• [Work to be completed]: Look in the material below for the line with "The Blender Python" and the line with "lp.location = Vector((X, Y, -.5))", then set down exactly those two lines and all lines between, nothing more.

• [Material provided]:
* * *
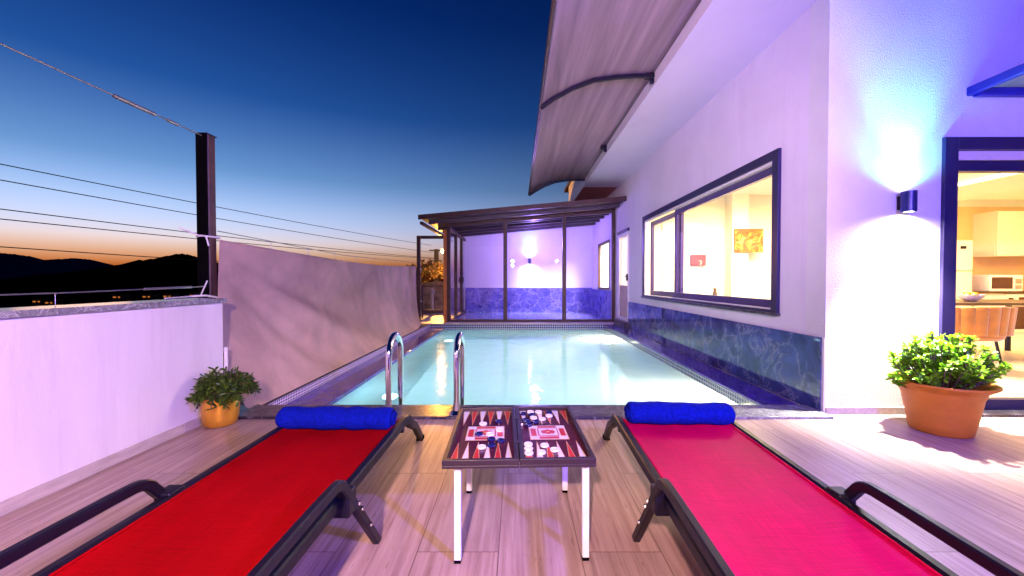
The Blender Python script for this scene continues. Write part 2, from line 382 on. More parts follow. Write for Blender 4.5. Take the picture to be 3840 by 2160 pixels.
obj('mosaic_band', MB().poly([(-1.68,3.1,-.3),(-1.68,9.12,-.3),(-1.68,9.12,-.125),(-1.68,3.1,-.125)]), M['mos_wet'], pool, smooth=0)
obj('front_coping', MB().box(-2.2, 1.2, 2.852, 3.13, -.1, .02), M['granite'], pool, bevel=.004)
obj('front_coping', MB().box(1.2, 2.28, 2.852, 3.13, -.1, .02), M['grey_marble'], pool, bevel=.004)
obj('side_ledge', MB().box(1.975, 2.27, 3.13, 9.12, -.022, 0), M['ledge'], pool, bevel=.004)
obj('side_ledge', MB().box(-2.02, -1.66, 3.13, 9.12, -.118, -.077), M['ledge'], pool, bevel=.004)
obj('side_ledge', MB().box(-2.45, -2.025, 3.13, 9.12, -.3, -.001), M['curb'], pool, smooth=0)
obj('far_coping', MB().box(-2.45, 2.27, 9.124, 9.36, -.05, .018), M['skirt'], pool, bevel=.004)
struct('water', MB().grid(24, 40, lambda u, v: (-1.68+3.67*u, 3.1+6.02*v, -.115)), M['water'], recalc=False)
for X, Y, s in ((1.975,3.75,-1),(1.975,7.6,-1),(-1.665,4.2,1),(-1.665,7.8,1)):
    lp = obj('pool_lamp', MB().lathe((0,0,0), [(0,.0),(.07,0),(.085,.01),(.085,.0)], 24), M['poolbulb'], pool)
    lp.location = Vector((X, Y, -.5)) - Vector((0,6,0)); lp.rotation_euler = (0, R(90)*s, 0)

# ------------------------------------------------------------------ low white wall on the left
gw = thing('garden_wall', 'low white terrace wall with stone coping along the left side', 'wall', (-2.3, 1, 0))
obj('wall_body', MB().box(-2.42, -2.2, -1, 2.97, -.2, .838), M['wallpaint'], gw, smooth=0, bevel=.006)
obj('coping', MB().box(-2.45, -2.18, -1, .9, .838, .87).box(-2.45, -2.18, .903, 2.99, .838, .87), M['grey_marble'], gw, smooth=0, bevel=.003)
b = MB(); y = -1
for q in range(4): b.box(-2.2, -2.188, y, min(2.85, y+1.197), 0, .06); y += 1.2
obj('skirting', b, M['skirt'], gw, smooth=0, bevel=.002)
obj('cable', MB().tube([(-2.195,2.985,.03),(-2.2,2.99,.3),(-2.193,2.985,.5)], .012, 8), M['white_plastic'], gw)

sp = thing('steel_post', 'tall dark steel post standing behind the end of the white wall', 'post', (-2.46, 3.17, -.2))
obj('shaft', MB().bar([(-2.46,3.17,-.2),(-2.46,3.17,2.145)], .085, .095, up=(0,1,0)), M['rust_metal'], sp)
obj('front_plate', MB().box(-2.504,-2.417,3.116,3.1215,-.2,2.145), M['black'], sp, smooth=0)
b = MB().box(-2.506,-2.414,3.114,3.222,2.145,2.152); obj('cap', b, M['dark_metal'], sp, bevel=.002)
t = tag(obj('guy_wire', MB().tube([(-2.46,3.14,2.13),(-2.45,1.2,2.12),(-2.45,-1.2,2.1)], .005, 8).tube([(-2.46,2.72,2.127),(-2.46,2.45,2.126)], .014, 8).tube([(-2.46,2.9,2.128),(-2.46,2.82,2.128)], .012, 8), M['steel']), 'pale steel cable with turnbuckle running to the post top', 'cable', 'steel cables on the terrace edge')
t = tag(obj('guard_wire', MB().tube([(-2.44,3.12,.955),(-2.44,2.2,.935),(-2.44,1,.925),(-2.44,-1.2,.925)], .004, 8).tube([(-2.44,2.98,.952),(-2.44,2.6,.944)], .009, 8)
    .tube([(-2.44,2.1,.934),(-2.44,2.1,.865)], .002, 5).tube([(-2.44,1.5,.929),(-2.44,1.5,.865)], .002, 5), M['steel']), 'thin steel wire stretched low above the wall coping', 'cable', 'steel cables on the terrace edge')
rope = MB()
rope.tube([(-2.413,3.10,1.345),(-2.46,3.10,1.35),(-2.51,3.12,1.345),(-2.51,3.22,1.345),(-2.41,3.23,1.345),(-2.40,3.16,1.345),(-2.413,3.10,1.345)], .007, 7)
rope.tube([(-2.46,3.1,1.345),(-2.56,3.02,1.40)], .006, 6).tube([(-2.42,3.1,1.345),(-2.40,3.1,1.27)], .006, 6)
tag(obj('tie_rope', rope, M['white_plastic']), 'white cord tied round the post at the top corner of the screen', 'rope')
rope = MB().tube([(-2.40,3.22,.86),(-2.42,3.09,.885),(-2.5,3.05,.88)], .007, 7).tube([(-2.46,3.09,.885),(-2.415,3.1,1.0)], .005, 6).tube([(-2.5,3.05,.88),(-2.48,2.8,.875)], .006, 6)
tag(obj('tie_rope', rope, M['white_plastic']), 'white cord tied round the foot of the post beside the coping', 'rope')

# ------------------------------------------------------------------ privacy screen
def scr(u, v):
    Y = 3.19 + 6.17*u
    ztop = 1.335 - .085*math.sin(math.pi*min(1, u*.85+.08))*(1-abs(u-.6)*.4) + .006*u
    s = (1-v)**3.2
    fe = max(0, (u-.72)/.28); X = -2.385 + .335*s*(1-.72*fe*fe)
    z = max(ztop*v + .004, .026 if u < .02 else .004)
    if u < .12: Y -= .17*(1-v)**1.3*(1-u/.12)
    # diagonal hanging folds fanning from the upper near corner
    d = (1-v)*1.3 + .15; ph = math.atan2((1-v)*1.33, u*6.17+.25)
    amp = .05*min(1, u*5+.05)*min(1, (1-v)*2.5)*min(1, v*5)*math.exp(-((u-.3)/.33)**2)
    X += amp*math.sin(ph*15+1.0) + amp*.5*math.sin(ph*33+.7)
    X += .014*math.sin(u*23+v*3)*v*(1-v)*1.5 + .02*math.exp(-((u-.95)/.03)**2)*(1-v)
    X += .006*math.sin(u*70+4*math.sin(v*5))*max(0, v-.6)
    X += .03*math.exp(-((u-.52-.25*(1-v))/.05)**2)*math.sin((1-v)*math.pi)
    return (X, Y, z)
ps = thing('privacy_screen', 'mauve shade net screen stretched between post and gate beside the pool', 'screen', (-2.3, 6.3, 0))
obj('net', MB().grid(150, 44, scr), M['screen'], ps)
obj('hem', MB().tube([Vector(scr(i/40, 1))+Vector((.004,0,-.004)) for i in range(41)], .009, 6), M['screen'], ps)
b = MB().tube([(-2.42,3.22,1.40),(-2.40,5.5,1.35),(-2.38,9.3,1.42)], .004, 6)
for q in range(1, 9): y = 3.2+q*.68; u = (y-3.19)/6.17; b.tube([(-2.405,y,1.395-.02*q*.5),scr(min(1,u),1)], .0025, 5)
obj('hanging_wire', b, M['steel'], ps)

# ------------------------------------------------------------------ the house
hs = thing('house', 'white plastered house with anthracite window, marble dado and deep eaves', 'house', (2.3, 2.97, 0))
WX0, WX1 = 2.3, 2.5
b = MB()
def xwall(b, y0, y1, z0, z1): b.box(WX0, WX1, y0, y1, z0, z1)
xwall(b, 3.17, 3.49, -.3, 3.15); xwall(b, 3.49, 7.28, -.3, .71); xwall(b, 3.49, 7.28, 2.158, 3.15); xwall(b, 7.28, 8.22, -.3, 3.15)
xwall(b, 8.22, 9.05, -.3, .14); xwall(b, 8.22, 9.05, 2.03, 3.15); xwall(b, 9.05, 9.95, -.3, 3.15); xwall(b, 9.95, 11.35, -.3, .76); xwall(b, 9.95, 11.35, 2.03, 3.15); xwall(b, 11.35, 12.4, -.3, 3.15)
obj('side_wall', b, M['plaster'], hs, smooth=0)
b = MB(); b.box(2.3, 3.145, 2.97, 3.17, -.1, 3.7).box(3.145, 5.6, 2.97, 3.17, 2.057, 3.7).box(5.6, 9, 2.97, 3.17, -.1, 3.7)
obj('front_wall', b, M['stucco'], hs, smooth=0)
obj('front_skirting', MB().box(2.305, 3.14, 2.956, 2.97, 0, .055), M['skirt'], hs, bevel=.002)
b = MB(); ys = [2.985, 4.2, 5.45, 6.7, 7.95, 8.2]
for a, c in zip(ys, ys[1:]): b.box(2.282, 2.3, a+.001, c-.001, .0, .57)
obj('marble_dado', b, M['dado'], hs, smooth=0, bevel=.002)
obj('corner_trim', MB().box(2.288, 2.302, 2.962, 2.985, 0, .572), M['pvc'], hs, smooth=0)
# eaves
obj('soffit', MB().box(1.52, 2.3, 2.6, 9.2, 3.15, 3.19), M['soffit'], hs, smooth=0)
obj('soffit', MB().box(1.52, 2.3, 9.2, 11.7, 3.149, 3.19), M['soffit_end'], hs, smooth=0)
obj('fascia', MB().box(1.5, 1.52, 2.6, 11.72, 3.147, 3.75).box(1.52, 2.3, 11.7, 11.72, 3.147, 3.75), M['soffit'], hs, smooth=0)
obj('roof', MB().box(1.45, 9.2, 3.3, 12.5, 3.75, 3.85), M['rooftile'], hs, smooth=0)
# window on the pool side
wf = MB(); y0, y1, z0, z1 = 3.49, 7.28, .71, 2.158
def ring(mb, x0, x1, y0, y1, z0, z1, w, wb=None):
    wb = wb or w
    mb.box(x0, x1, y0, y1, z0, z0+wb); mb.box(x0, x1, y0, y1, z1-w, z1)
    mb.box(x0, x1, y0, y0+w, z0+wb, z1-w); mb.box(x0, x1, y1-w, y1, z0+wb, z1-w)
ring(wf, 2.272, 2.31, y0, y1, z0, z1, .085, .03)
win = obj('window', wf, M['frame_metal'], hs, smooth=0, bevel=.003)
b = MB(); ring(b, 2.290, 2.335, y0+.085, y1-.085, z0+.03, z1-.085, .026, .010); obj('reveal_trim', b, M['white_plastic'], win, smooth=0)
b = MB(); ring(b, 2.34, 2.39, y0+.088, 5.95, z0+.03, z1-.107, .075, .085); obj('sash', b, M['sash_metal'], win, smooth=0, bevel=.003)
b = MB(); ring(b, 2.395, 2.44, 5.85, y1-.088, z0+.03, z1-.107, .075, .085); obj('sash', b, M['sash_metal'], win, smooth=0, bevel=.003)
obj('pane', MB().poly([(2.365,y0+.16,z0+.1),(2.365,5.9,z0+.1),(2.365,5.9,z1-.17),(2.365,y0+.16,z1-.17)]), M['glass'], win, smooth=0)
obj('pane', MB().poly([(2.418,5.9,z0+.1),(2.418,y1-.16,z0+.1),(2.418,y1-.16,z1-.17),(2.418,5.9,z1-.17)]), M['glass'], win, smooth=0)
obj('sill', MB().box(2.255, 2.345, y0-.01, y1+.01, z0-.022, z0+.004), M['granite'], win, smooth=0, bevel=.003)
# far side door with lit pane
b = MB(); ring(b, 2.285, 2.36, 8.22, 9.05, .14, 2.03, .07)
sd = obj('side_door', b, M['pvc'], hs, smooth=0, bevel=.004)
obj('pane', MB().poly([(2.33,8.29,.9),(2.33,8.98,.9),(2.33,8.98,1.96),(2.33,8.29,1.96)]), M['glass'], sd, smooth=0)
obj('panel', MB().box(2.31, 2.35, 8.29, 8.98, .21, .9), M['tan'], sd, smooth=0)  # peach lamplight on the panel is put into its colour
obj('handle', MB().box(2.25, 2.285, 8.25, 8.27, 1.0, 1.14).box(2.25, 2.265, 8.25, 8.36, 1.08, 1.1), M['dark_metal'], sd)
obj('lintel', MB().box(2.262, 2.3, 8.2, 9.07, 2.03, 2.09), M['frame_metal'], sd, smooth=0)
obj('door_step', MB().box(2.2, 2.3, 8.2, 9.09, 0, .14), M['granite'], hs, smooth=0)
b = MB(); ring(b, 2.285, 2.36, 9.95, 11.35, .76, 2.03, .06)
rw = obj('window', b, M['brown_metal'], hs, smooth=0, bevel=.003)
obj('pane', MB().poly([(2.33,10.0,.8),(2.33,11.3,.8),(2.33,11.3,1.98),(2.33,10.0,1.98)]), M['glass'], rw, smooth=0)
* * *
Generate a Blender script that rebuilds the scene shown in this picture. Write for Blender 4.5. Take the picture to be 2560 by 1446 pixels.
* * *
• [Solved exercise]:
The Blender Python script for this scene continues. Write part 2, from line 382 on. More parts follow. Write for Blender 4.5. Take the picture to be 3840 by 2160 pixels.
obj('mosaic_band', MB().poly([(-1.68,3.1,-.3),(-1.68,9.12,-.3),(-1.68,9.12,-.125),(-1.68,3.1,-.125)]), M['mos_wet'], pool, smooth=0)
obj('front_coping', MB().box(-2.2, 1.2, 2.852, 3.13, -.1, .02), M['granite'], pool, bevel=.004)
obj('front_coping', MB().box(1.2, 2.28, 2.852, 3.13, -.1, .02), M['grey_marble'], pool, bevel=.004)
obj('side_ledge', MB().box(1.975, 2.27, 3.13, 9.12, -.022, 0), M['ledge'], pool, bevel=.004)
obj('side_ledge', MB().box(-2.02, -1.66, 3.13, 9.12, -.118, -.077), M['ledge'], pool, bevel=.004)
obj('side_ledge', MB().box(-2.45, -2.025, 3.13, 9.12, -.3, -.001), M['curb'], pool, smooth=0)
obj('far_coping', MB().box(-2.45, 2.27, 9.124, 9.36, -.05, .018), M['skirt'], pool, bevel=.004)
struct('water', MB().grid(24, 40, lambda u, v: (-1.68+3.67*u, 3.1+6.02*v, -.115)), M['water'], recalc=False)
for X, Y, s in ((1.975,3.75,-1),(1.975,7.6,-1),(-1.665,4.2,1),(-1.665,7.8,1)):
    lp = obj('pool_lamp', MB().lathe((0,0,0), [(0,.0),(.07,0),(.085,.01),(.085,.0)], 24), M['poolbulb'], pool)
    lp.location = Vector((X, Y, -.5)) - Vector((0,6,0)); lp.rotation_euler = (0, R(90)*s, 0)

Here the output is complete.